The lists keep growing and as much as I don’t want the holidays to end, deep down, I know I am ready to get back into my full work rhythm. However, if I am not careful, I can get totally lost and submerged in all the busyness.

This is exactly why the September theme in The Conscious Family Organizer is Fresh Start.

During the summer holidays, as much as it has been good to be off the grid, we have not usually had much time to ourselves and have kind of got used to it? Yes?

Come September, this is not the best place to find ourselves…

We get by on less time to ourselves during the holidays because it is the “holidays”. However, now that the holidays are coming to an end, “time for you” needs a jump start to get you off to a fresh start. If you leave it as it is, trust me, the next few months will come and go, it will suddenly be December and then it will be the New Year and you will still be caught up and lost in the busyness.
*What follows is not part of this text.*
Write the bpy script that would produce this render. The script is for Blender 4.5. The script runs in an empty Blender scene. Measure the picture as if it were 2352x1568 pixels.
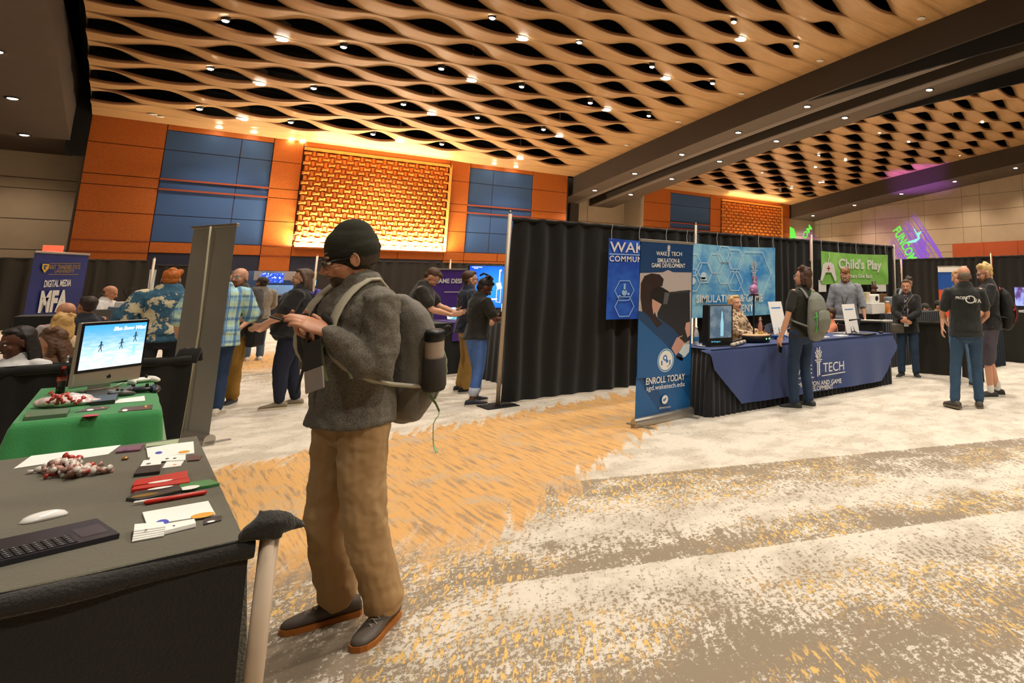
import bpy, math, random
import numpy as np
from math import sin, cos, pi, radians, sqrt, atan2, hypot
from mathutils import Vector, Matrix, noise

SC = bpy.context.scene
COL = SC.collection

# ------------------------------------------------------------------ camera
H = 1.5
FOC, CX, CY = 1460.68, 1761.89, 416.4           # focal length and optical centre in pixels of the 2352x1568 frame
YAW, PIT = radians(44.8134), radians(9.3113)
fwd = np.array([sin(YAW)*cos(PIT), cos(YAW)*cos(PIT), sin(PIT)])
rgt = np.array([cos(YAW), -sin(YAW), 0.0])
upv = np.cross(rgt, fwd)
CM = np.array([rgt, -upv, fwd])
cam = bpy.data.cameras.new('camera')
camo = bpy.data.objects.new('camera', cam); COL.objects.link(camo)
cam.sensor_width = 36; cam.sensor_fit = 'HORIZONTAL'; cam.lens = FOC/2352*36
cam.shift_x = (1176-CX)/2352; cam.shift_y = (CY-784)/2352
cam.clip_end = 200
mw = Matrix.Identity(4)
for i in range(3):
    mw[i][0] = rgt[i]; mw[i][1] = upv[i]; mw[i][2] = -fwd[i]
mw[2][3] = H
camo.matrix_world = mw
SC.camera = camo

def at(px, py, z=0.0):
    """world point at height z seen at a pixel of the photograph"""
    r = CM.T @ np.array([(px-CX)/FOC, (py-CY)/FOC, 1.0]); t = (z-H)/r[2]
    return Vector((r[0]*t, r[1]*t, z))
def aty(px, py, y):
    r = CM.T @ np.array([(px-CX)/FOC, (py-CY)/FOC, 1.0]); t = y/r[1]
    return Vector((r[0]*t, y, H+r[2]*t))
def atx(px, py, x):
    r = CM.T @ np.array([(px-CX)/FOC, (py-CY)/FOC, 1.0]); t = x/r[0]
    return Vector((x, r[1]*t, H+r[2]*t))
def atr(px, py, R):
    """world point at horizontal distance R"""
    r = CM.T @ np.array([(px-CX)/FOC, (py-CY)/FOC, 1.0]); t = R/hypot(r[0], r[1])
    return Vector((r[0]*t, r[1]*t, H+r[2]*t))

# ------------------------------------------------------------------ view + world
vs = SC.view_settings
vs.view_transform = 'Standard'; vs.look = 'None'; vs.gamma = 1.0; vs.use_curve_mapping = False
vs.exposure = 1.12
W = bpy.data.worlds.new('world'); SC.world = W; W.use_nodes = True
W.node_tree.nodes['Background'].inputs[0].default_value = (1.0, .86, .68, 1)
W.node_tree.nodes['Background'].inputs[1].default_value = 0.35
SC.cycles.max_bounces = 5; SC.cycles.diffuse_bounces = 3; SC.cycles.glossy_bounces = 2
SC.cycles.transmission_bounces = 4; SC.cycles.transparent_max_bounces = 8
SC.cycles.sample_clamp_indirect = 4.0
SC.cycles.use_denoising = True
SC.cycles.use_adaptive_sampling = True; SC.cycles.adaptive_threshold = 0.02
SC.cycles.caustics_reflective = False; SC.cycles.caustics_refractive = False

P_SOFFIT, P_LOWBAY, P_SPOT, P_COVE = 620.0, 420.0, 60.0, 260.0
WARM = (1.0, .83, .62); NEUT = (1.0, .90, .77)

def lamp(kind, loc, power, color=WARM, size=.25, spot=None, blend=.6, rot=(0, 0, 0), size_y=None, parent=None, shadow=True):
    d = bpy.data.lights.new(kind.lower()+'_light', kind); d.energy = power; d.color = color
    if kind == 'AREA':
        d.size = size
        if size_y: d.shape = 'RECTANGLE'; d.size_y = size_y
        else: d.shape = 'DISK'
    else: d.shadow_soft_size = size
    if spot: d.spot_size = radians(spot); d.spot_blend = blend
    o = bpy.data.objects.new(kind.lower()+'_light', d); COL.objects.link(o)
    o.location = loc; o.rotation_euler = rot
    if parent: o.parent = parent
    return o

# ------------------------------------------------------------------ materials
def lin(c):
    if isinstance(c, str):
        c = [int(c[i:i+2], 16)/255 for i in (0, 2, 4)]
        return tuple((x/12.92 if x <= .04045 else ((x+.055)/1.055)**2.4) for x in c)
    return tuple(c)
MC = {}
def mat(name, color='808080', rough=.6, metal=0, emit=0, emit_color=None, alpha=1, bump=0, bscale=40, var=0, vscale=8, sheen=0, trans=0, spec=.5, sub=0):
    if name in MC: return MC[name]
    m = bpy.data.materials.new(name); m.use_nodes = True; nt = m.node_tree; b = nt.nodes['Principled BSDF']
    c = lin(color)
    b.inputs['Base Color'].default_value = (*c, 1); b.inputs['Roughness'].default_value = rough
    b.inputs['Metallic'].default_value = metal; b.inputs['Alpha'].default_value = alpha
    b.inputs['Specular IOR Level'].default_value = spec
    if sheen: b.inputs['Sheen Weight'].default_value = sheen
    if trans: b.inputs['Transmission Weight'].default_value = trans
    if sub:
        b.inputs['Subsurface Weight'].default_value = sub; b.inputs['Subsurface Radius'].default_value = (.02, .008, .004); b.inputs['Subsurface Scale'].default_value = .5
    if emit:
        b.inputs['Emission Color'].default_value = (*lin(emit_color or color), 1); b.inputs['Emission Strength'].default_value = emit
    if bump or var:
        tc = nt.nodes.new('ShaderNodeTexCoord')
    if bump:
        n = nt.nodes.new('ShaderNodeTexNoise'); n.inputs['Scale'].default_value = bscale; n.inputs['Detail'].default_value = 3
        bp = nt.nodes.new('ShaderNodeBump'); bp.inputs['Strength'].default_value = bump; bp.inputs['Distance'].default_value = .01
        nt.links.new(tc.outputs['Object'], n.inputs['Vector']); nt.links.new(n.outputs['Fac'], bp.inputs['Height']); nt.links.new(bp.outputs['Normal'], b.inputs['Normal'])
    if var:
        n = nt.nodes.new('ShaderNodeTexNoise'); n.inputs['Scale'].default_value = vscale; n.inputs['Detail'].default_value = 4
        r = nt.nodes.new('ShaderNodeMapRange'); r.inputs[3].default_value = 1-var; r.inputs[4].default_value = 1+var; r.inputs[1].default_value = .3; r.inputs[2].default_value = .7
        mx = nt.nodes.new('ShaderNodeMix'); mx.data_type = 'RGBA'; mx.blend_type = 'MULTIPLY'; mx.inputs[0].default_value = 1
        mx.inputs[6].default_value = (*c, 1)
        nt.links.new(tc.outputs['Object'], n.inputs['Vector']); nt.links.new(n.outputs['Fac'], r.inputs[0]); nt.links.new(r.outputs[0], mx.inputs[7])
        nt.links.new(mx.outputs[2], b.inputs['Base Color'])
    MC[name] = m
    return m

class NT:
    """tiny node graph helper"""
    def __init__(s, name, rough=.7):
        s.m = bpy.data.materials.new(name); s.m.use_nodes = True; s.t = s.m.node_tree; s.b = s.t.nodes['Principled BSDF']
        s.b.inputs['Roughness'].default_value = rough; MC[name] = s.m
        s.tc = s.t.nodes.new('ShaderNodeTexCoord')
    def set(s, sock, v):
        if hasattr(v, 'is_output'): s.t.links.new(v, sock)
        elif v is not None: sock.default_value = v
    def math(s, op, a, b=None, clamp=False, c=None):
        n = s.t.nodes.new('ShaderNodeMath'); n.operation = op; n.use_clamp = clamp
        s.set(n.inputs[0], a); s.set(n.inputs[1], b)
        if c is not None: s.set(n.inputs[2], c)
        return n.outputs[0]
    def noise(s, vec, scale, detail=2, rough=.5, out='Fac'):
        n = s.t.nodes.new('ShaderNodeTexNoise'); s.set(n.inputs['Vector'], vec); n.inputs['Scale'].default_value = scale
        n.inputs['Detail'].default_value = detail; n.inputs['Roughness'].default_value = rough
        return n.outputs[out]
    def sep(s, vec):
        n = s.t.nodes.new('ShaderNodeSeparateXYZ'); s.set(n.inputs[0], vec); return n.outputs
    def comb(s, x, y, z=0.0):
        n = s.t.nodes.new('ShaderNodeCombineXYZ'); s.set(n.inputs[0], x); s.set(n.inputs[1], y); s.set(n.inputs[2], z); return n.outputs[0]
    def mix(s, f, a, b, mode='MIX'):
        n = s.t.nodes.new('ShaderNodeMix'); n.data_type = 'RGBA'; n.blend_type = mode
        s.set(n.inputs[0], f); s.set(n.inputs[6], (*lin(a), 1) if isinstance(a, (str, tuple)) else a); s.set(n.inputs[7], (*lin(b), 1) if isinstance(b, (str, tuple)) else b)
        return n.outputs[2]
    def ss(s, x, lo, hi):
        n = s.t.nodes.new('ShaderNodeMapRange'); n.interpolation_type = 'SMOOTHSTEP'
        s.set(n.inputs[0], x); s.set(n.inputs[1], lo); s.set(n.inputs[2], hi); return n.outputs[0]
    def color(s, c): s.t.links.new(c, s.b.inputs['Base Color']); return s.m
    def bump(s, h, strength=.3, dist=.01):
        n = s.t.nodes.new('ShaderNodeBump'); n.inputs['Strength'].default_value = strength; n.inputs['Distance'].default_value = dist
        s.set(n.inputs['Height'], h); s.t.links.new(n.outputs[0], s.b.inputs['Normal'])

# carpet: diagonal bands with woven streaks, an orange field, speckles
n = NT('carpet', .95)
ox = n.sep(n.tc.outputs['Object']); X, Y = ox[0], ox[1]
u = n.math('ADD', n.math('MULTIPLY', X, .43), n.math('MULTIPLY', Y, .903))
v = n.math('SUBTRACT', n.math('MULTIPLY', X, .903), n.math('MULTIPLY', Y, .43))
st = n.comb(n.math('MULTIPLY', v, 7.0), n.math('MULTIPLY', u, .9))            # streaks run along u
streak = n.noise(st, 1.6, 4, .6)
fine = n.noise(n.comb(n.math('MULTIPLY', v, 30.0), n.math('MULTIPLY', u, 7.0)), 1.4, 3, .7)
speck = n.noise(n.tc.outputs['Object'], 34, 5, .8)
blot = n.noise(n.tc.outputs['Object'], 2.6, 4, .65)
edge = n.math('MULTIPLY', n.math('SUBTRACT', streak, .5), 1.0)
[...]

To be on top of our game, for ourselves and for our children, we have to give to ourselves. I know, you hear “self-care” all the time these days and you know that you should do it, but it’s hard. I get it. There’s always a seemingly good reason to not do it. Something “more” important. Please hear me out on this: there is nothing more important. It is the least selfish of acts and we all have to do it. Like have to!

What self-care practices are you going to kick off with?

For me, the best thing I can do for myself is meditate. It is hands down the most rejuvenating thing I can do for myself. And, as well as this, a few times a day I STOP and consciously tap into the present moment. I press pause and find my breath. I slow down. I focus on ME.

This is what helps inspires me to go for the hike, get down to some serious work, savour the taste of and be appreciative of an afternoon cup of tea, commit to my yoga practice (aka put it in my organizer because then I will go), make a healthy dinner and simply treasure and lap up just BEING.

This moment of BEING, of silence, fuels my creativity and inspiration for life.

What are you going to do to find some space for YOU?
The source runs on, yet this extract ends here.